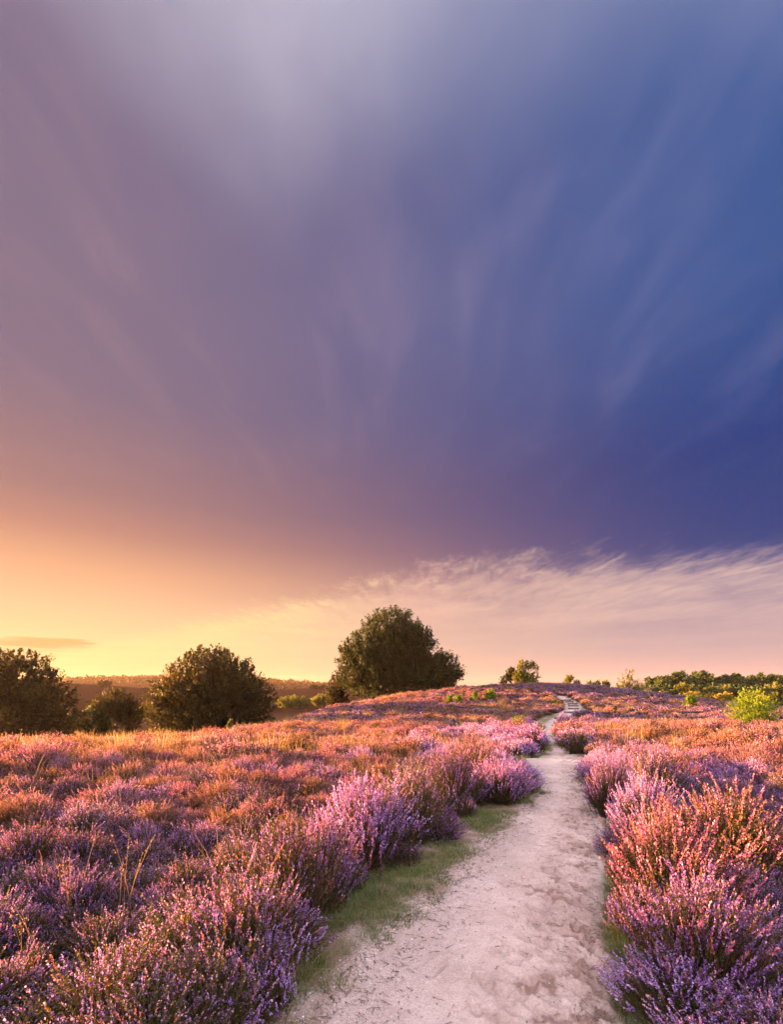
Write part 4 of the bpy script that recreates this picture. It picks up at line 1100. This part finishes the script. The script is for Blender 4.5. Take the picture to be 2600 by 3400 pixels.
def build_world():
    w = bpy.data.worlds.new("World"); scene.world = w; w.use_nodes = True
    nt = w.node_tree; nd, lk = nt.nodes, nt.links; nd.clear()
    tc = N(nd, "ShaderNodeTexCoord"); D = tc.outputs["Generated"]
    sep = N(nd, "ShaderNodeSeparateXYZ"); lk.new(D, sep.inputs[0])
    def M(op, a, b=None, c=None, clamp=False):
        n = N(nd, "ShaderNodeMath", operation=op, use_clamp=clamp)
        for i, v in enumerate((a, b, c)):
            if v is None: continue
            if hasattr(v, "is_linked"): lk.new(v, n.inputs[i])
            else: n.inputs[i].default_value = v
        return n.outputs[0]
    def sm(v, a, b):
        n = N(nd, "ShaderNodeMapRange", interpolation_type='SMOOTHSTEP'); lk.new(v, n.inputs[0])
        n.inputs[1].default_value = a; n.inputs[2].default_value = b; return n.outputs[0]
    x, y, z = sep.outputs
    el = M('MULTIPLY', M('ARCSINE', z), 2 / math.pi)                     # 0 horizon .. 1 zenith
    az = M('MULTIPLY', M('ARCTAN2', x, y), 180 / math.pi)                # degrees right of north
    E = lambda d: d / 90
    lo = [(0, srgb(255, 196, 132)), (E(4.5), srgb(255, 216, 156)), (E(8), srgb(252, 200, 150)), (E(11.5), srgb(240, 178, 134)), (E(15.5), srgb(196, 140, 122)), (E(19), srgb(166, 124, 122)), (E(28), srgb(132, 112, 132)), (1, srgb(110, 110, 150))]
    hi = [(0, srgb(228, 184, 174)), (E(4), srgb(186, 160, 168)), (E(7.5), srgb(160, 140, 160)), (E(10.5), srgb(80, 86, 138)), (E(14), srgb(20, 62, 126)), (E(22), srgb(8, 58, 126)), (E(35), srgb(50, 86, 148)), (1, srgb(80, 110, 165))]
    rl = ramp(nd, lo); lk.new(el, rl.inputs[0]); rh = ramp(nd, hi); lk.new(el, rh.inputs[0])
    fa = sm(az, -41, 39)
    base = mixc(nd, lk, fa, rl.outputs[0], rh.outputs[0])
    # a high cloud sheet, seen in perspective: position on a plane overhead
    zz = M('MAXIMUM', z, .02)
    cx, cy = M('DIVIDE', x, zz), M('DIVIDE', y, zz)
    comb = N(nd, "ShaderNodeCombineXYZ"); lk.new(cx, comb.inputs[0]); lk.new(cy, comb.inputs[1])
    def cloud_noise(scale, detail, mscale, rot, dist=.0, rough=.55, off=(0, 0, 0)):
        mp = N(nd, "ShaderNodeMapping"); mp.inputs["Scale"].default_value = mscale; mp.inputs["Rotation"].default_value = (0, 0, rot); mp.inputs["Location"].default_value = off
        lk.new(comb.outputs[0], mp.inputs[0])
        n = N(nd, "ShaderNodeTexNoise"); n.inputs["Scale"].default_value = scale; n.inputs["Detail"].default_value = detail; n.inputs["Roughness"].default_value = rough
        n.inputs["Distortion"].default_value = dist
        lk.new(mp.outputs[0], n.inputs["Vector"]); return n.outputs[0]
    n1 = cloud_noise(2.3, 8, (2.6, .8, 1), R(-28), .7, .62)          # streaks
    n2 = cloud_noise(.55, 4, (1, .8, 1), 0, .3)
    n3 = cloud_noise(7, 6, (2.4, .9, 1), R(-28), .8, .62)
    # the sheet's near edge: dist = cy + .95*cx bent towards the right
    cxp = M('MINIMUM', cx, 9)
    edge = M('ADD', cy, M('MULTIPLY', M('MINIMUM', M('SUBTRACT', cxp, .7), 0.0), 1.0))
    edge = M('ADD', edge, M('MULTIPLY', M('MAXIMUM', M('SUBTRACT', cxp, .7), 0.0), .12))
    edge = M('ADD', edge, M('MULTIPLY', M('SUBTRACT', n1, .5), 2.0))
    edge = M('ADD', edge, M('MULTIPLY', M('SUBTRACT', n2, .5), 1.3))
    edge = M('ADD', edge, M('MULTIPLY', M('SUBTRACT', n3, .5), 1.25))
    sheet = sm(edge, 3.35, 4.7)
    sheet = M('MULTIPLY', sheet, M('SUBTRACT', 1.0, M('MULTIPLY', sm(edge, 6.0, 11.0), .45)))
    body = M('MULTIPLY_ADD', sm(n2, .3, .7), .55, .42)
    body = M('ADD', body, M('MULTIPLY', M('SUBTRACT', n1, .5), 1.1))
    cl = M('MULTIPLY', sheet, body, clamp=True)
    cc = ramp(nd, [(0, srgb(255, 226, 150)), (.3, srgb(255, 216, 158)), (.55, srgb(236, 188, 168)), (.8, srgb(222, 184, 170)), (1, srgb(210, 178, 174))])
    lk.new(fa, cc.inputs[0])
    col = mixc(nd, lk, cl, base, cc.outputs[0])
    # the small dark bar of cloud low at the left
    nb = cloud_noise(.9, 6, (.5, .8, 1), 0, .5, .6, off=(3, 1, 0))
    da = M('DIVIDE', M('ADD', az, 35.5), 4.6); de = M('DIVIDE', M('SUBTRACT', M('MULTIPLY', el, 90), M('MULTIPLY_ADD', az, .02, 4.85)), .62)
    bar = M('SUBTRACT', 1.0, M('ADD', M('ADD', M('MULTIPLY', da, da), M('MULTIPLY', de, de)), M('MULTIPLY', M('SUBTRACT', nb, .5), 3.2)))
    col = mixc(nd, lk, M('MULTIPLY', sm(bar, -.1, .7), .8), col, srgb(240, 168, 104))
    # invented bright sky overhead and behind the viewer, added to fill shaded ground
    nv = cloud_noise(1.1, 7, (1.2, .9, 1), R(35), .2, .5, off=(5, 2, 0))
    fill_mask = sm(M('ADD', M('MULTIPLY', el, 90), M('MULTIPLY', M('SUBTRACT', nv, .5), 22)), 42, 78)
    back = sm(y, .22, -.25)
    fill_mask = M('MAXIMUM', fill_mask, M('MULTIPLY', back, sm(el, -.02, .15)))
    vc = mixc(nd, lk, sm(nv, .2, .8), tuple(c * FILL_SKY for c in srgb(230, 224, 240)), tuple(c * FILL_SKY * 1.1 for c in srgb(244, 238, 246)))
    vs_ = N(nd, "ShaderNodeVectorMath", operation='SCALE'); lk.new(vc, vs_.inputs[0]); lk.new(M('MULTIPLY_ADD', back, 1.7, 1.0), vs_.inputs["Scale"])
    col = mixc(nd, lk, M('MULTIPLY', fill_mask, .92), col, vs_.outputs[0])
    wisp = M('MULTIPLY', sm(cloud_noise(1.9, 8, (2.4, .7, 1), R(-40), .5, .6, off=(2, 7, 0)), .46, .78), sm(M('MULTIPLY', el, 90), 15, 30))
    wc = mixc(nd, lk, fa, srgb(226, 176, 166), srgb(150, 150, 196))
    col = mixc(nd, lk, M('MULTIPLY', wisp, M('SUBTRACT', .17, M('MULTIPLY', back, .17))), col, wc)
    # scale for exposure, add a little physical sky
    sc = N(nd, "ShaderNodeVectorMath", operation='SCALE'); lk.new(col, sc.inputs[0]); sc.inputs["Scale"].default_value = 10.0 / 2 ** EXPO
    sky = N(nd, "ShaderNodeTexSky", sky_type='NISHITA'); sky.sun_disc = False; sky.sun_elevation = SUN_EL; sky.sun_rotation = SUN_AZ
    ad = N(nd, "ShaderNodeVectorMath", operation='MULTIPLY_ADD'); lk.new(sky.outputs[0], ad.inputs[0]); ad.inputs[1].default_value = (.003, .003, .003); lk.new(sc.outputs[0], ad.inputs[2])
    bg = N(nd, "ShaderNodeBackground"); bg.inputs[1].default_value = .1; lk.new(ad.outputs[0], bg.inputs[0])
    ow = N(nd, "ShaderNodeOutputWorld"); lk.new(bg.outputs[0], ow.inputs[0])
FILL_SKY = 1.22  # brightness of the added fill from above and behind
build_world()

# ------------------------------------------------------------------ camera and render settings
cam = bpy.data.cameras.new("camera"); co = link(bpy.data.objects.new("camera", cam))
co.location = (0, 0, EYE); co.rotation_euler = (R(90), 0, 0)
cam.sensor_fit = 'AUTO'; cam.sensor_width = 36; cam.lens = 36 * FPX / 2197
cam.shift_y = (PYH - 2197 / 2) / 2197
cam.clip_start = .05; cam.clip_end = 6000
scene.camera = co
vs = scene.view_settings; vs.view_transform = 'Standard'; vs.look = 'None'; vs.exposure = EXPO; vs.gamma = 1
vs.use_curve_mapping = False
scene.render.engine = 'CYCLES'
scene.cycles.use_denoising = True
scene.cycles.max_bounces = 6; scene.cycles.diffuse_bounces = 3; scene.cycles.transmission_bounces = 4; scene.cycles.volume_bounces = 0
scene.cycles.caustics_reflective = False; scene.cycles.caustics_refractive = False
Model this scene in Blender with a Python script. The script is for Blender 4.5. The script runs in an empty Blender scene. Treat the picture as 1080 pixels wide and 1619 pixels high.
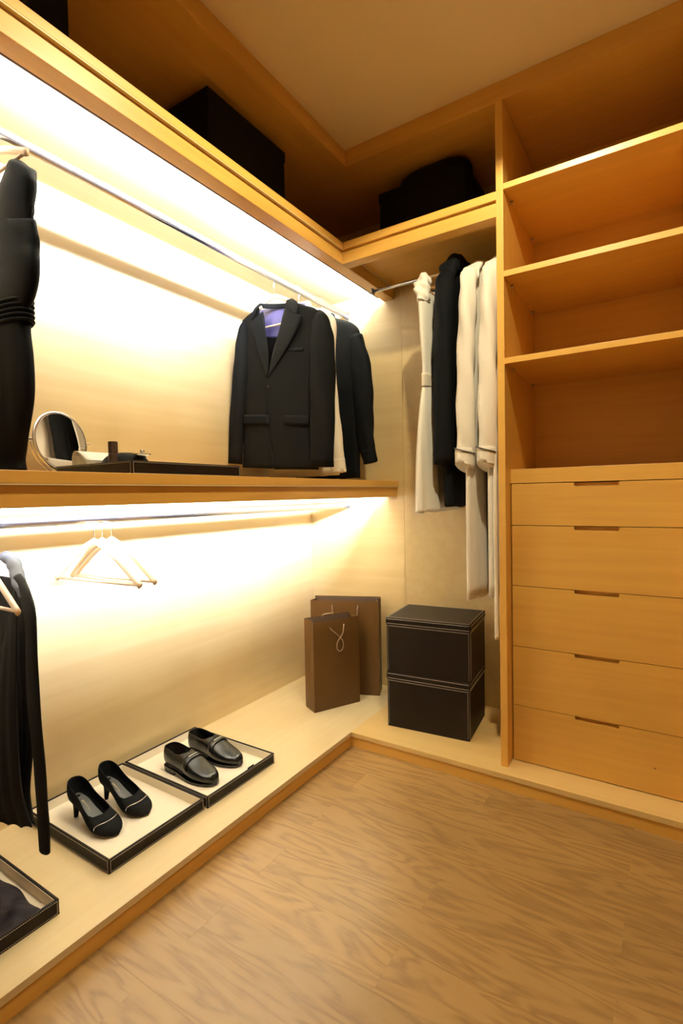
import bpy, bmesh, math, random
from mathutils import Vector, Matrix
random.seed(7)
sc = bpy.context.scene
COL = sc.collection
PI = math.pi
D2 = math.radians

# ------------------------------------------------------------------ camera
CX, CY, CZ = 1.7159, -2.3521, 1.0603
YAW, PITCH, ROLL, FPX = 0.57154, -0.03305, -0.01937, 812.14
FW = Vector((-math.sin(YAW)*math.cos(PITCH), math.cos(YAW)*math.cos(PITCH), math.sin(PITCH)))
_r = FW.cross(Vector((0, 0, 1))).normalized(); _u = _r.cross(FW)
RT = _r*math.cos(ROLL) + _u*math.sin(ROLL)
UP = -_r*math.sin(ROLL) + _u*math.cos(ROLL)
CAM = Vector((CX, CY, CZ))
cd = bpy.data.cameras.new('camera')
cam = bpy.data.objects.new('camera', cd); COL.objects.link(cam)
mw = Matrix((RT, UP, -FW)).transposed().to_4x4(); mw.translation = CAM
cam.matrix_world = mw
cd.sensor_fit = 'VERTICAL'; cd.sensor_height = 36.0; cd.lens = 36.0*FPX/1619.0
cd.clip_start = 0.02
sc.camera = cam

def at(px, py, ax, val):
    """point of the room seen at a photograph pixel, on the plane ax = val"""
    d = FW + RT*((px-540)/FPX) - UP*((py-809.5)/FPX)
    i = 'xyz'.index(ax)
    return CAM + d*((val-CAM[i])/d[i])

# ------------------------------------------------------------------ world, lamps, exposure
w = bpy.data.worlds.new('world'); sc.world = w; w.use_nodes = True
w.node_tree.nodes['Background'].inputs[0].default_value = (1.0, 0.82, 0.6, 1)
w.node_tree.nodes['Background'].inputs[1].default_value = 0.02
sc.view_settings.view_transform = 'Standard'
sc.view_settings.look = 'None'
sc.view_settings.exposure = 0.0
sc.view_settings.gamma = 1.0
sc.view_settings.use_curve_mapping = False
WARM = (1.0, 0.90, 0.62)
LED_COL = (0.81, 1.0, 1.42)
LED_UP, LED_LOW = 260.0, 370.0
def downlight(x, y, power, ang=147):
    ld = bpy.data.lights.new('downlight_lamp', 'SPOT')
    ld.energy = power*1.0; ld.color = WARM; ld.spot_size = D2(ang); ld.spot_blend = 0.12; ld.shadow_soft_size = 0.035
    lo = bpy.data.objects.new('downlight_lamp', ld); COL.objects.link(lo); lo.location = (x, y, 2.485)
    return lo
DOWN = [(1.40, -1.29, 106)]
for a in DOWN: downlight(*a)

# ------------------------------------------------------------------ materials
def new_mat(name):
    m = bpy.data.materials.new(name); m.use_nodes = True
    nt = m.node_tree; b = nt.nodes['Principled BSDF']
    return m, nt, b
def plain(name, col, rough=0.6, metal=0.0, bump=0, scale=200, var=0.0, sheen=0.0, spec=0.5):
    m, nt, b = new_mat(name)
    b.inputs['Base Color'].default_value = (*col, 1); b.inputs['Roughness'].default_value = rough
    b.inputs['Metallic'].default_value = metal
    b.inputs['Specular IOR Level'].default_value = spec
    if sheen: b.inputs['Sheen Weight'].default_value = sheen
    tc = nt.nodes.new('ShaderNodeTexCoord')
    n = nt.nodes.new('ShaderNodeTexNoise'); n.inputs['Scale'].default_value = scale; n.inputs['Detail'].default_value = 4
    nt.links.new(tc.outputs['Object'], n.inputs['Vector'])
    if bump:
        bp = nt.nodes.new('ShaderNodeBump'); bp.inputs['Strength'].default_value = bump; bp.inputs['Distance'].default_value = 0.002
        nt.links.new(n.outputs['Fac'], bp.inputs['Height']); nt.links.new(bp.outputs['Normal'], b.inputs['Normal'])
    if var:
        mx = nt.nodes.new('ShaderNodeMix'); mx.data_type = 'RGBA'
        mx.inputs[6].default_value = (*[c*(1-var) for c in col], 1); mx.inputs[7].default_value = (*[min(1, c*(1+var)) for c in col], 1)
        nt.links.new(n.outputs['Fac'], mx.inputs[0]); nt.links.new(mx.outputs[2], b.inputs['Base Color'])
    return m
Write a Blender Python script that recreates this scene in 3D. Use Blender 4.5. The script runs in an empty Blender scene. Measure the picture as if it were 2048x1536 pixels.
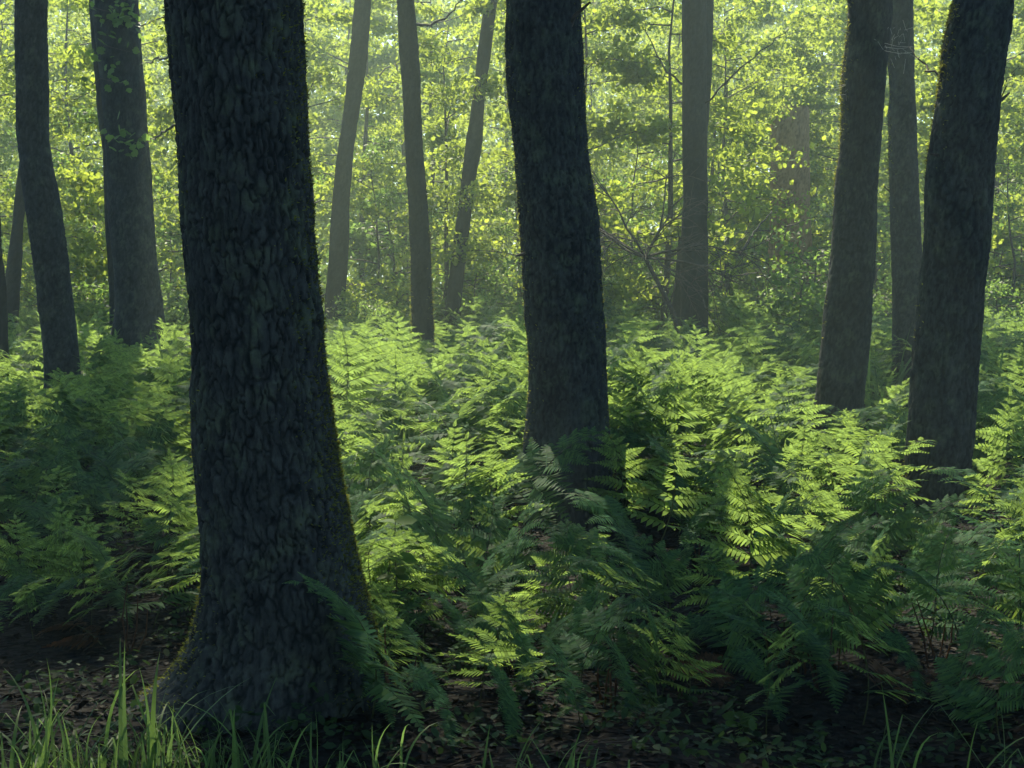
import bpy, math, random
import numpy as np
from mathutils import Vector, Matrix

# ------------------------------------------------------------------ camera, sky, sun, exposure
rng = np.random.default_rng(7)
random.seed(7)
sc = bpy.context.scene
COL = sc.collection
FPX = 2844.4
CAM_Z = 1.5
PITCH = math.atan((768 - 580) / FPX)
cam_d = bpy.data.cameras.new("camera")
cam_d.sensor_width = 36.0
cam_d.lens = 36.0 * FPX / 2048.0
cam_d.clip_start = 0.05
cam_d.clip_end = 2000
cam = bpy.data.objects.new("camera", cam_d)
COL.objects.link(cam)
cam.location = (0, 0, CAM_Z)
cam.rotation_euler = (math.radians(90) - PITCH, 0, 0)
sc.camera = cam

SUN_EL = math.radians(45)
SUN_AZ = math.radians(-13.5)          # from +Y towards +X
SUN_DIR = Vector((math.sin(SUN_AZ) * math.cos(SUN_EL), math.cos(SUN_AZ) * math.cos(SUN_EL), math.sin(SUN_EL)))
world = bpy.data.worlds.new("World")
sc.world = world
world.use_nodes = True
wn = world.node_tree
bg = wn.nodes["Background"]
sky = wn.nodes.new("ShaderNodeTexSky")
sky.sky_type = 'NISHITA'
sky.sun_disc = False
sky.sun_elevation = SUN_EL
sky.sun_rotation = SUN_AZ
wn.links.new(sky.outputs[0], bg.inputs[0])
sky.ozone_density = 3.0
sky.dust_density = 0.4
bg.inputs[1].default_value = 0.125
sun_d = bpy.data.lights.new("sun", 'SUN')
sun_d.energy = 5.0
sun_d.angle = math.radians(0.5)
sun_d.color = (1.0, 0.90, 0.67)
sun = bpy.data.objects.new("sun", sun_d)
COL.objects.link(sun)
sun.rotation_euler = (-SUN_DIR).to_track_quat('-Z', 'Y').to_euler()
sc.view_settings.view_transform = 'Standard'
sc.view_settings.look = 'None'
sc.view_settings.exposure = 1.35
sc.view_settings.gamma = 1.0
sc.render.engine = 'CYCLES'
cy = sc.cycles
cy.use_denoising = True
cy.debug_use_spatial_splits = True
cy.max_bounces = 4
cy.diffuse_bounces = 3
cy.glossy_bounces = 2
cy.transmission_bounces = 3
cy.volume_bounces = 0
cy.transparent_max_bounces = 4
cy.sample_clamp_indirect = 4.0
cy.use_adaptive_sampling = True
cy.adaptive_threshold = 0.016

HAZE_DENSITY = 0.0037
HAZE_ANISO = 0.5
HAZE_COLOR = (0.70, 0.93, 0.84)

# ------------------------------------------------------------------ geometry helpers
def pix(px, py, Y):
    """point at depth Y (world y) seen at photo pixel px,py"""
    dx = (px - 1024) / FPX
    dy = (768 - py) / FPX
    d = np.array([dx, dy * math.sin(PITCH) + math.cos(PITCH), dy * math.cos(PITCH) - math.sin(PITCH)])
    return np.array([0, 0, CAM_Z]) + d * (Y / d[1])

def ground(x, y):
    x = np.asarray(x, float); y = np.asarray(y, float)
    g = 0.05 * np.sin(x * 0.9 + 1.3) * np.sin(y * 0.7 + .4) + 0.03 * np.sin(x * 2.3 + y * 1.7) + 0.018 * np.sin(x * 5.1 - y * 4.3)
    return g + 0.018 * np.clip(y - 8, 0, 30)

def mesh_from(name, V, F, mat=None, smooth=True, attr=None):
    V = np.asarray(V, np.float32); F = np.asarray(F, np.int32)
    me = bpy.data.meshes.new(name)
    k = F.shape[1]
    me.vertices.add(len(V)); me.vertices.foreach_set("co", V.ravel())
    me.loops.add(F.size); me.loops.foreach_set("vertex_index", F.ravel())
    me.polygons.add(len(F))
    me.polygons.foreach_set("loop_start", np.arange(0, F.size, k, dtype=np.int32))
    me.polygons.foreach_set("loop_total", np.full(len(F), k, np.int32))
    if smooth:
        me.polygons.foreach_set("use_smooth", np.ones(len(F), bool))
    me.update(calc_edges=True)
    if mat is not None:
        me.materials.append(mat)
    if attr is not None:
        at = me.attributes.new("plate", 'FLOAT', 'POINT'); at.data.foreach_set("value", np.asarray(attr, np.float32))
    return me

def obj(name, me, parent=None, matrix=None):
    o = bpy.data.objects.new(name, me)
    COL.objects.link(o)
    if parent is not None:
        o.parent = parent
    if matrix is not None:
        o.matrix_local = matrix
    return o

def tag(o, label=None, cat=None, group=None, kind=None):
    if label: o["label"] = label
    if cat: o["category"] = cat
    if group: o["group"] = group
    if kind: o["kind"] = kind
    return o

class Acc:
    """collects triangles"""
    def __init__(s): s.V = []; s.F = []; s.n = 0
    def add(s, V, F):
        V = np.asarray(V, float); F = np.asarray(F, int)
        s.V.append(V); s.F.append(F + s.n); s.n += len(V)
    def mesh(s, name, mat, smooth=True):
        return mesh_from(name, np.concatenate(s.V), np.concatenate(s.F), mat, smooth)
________
#### EXERCISE PROMPT:
Output nothing except the lines from the one containing "Model this scene" through the one containing "D2 = math.radians", both kept, with the pictures removed.

#### EXPECTED ANSWER:
Model this scene in Blender with a Python script. The script is for Blender 4.5. The script runs in an empty Blender scene. Treat the picture as 1080 pixels wide and 1619 pixels high.
import bpy, bmesh, math, random
from mathutils import Vector, Matrix
random.seed(7)
sc = bpy.context.scene
COL = sc.collection
PI = math.pi
D2 = math.radians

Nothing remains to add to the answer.